A routing table stores 5 entries to optimize the path selection process. These entries are:

1. Network ID: This is the identifier for the destination network associated with a specific route.

2. Subnet Mask: A 32-bit mask that defines the network's address range, indicating whether the destination is on the local network or a remote one.

3. Gateway: Also known as the next hop, this is the IP address to which the packet is forwarded.

4. Interface: This refers to the port through which the router connects to the network, either to local devices or to a Wide Area Network (WAN).

5. Metric: This value represents the cost of the route, indicating the minimum number of hops or networks the packet must traverse. The router chooses the path with the lowest metric when multiple routes are available.

How is a Routing Table Populated?

There are two main ways of inserting entries in a routing table:

1. Manual Updation

In the case of Static routing, all the routes are manually entered and updated. It is a secure way of updating the routing table, but it can not be used in large networks where devices are added or removed frequently.

2. Dynamic Updation

In the case of Dynamic routing, routing tables are populated using protocols. The protocols can automatically build and update routing tables without manual intervention. This technique is beneficial for supporting multiple paths for optimized traffic and adjusting routes for efficiency. 

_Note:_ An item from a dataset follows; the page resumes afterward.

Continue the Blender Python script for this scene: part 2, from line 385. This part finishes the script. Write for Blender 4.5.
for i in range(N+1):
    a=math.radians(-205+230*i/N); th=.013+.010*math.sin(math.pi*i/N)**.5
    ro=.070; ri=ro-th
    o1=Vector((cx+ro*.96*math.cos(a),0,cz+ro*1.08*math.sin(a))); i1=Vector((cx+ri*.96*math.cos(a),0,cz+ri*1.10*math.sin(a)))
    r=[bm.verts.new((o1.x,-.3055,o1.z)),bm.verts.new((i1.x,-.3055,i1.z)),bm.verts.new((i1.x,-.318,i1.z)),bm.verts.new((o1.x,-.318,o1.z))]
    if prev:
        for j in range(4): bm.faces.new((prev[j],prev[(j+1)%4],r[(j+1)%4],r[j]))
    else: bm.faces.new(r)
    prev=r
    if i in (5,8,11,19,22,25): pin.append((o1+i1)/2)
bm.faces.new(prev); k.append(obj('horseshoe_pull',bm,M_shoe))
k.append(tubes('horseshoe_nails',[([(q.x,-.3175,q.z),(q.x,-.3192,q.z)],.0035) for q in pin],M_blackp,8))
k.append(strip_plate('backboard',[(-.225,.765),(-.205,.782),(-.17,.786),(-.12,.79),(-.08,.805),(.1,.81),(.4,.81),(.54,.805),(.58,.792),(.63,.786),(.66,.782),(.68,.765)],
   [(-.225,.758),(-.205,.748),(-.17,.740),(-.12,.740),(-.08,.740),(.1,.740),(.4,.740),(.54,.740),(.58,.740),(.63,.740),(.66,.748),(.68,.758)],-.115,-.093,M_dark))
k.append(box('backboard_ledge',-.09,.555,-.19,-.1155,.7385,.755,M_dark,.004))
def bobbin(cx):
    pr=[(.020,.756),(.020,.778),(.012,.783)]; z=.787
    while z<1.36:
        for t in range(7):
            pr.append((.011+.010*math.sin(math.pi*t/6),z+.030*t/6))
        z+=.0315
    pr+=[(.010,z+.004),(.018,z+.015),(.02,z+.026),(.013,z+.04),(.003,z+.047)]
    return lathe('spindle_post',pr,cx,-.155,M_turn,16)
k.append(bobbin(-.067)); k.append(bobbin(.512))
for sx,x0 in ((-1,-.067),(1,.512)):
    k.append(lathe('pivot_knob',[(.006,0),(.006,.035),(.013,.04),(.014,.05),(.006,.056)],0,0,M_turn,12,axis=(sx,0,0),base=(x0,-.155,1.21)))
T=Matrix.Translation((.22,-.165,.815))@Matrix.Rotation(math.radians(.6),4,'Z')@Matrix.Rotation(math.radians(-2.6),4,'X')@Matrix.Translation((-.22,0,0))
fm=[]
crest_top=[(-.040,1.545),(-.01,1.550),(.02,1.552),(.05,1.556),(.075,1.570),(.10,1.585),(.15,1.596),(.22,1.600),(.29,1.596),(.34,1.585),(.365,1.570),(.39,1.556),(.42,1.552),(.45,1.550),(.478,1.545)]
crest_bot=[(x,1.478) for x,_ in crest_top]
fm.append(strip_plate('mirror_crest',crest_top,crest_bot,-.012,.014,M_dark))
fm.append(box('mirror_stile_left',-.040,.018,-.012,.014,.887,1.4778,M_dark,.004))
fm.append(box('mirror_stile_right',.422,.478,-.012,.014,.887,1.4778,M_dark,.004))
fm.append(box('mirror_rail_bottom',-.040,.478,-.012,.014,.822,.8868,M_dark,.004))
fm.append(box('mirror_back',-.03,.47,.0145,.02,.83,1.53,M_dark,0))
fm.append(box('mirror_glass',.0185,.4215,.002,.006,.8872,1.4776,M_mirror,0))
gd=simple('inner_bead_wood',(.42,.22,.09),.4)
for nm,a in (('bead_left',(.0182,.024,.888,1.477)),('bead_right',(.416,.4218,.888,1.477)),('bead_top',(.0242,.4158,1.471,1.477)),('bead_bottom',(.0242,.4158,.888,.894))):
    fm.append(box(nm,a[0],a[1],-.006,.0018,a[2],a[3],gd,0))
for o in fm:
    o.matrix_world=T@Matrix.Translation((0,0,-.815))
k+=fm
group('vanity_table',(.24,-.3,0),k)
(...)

Dynamic Protocols Used to Maintain Routing Table

Some popular dynamic routing protocols that can automatically update the routing table are:

1. Routing Information Protocol (RIP): It is a distance-vector protocol that uses hop count as its metric, with a maximum limit of 15 hops. It is simple to configure and suitable for small networks.

2. Open Shortest Path First (OSPF): OSPF is a link-state protocol that uses different methods to determine the best path based on various metrics, including bandwidth. OSPF is scalable and efficient for larger networks.

3. Border Gateway Protocol (BGP): BGP is an exterior gateway protocol used for routing between different autonomous systems on the Internet. BGP uses path vector mechanisms to maintain routing information and is essential for Internet routing.

4. Enhanced Interior Gateway Routing Protocol (EIGRP): EIGRP is a Cisco proprietary hybrid protocol that combines features of both distance-vector and link-state protocols. It provides fast convergence and supports complex network topologies.

Troubleshooting Routing Table Issues

Troubleshooting routing table issues is crucial for network reliability and performance. Common problems include misconfigurations, stale entries, and routing loops, which can lead to suboptimal routing and increased latency.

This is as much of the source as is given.